En la contracara se encuentra la encrucijada táctica interna. Respaldando a Maduro, el PC se expone a pasar una temporada en el purgatorio. De un lado, el agrietamiento con la ex Nueva Mayoría se convierte en un abismo. Ya era difícil hablar de esto con la DC, pero el informe de Bachelet también lo hace inviable con el PR, el PPD y el PS. La posibilidad de una sociedad electoral por ese flanco se ha puesto cuesta arriba. Y, por el otro, el del Frente Amplio, también. Aunque ante Venezuela, como en otros temas, se encuentra allí todo el abanico de opiniones, incluyendo las más excéntricas, sus figuras principales ya han tomado una posición crítica contra el régimen madurista. Sería iluso pensar que eso va a cambiar de aquí a las elecciones municipales del próximo año; más bien, solo puede empeorar.

Tácticamente, Maduro es un fardo asfixiante para enfrentar ese torneo. Si las elecciones fuesen ahora, el PC tendría que encararlas con el PRO de Marco Enríquez-Ominami y con la Federación Regionalista Verde Social que dirige Jaime Mulet (aunque es presumible que algunas de las figuras de este grupo también tomarían distancia). No se puede decir que sea una coalición hercúlea.

Pero es una prometeica razón para que algunos dirigentes hayan considerado que el apuro de Jadue fue un error mayor, tan grande como para hacer públicas sus discrepancias con el partido, incluso con su forma tradicional, politburocrática, de tomar las decisiones. Karol Cariola llegó demasiado lejos imaginando a un PC en deliberación continua. Era lo que proponía Trotski, y Stalin tuvo su respuesta para eso.

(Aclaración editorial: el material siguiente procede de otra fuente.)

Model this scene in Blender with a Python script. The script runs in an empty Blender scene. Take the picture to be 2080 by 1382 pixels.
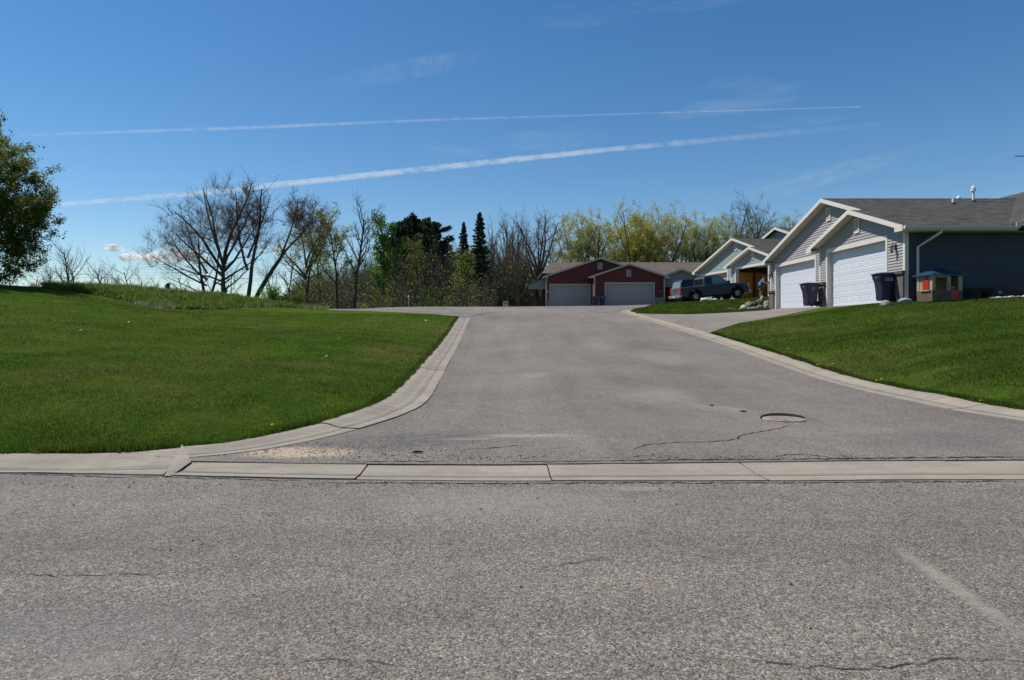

No es posible ignorar que, desde el punto de vista orgánico, el PC es el partido más conservador de Chile, el único que ha mantenido la fidelidad a sus dirigentes históricos, que ha guardado mucha prudencia ante las transformaciones culturales (hace muy poco que dejó de ser homofóbico, aunque sigue siento antiliberal en materias sexuales) y que ha resistido la helada ventolera del derrumbe de la Unión Soviética.

Si los errores son milagrosos, el de Venezuela puede ocupar un lugar en la historia del PC chileno.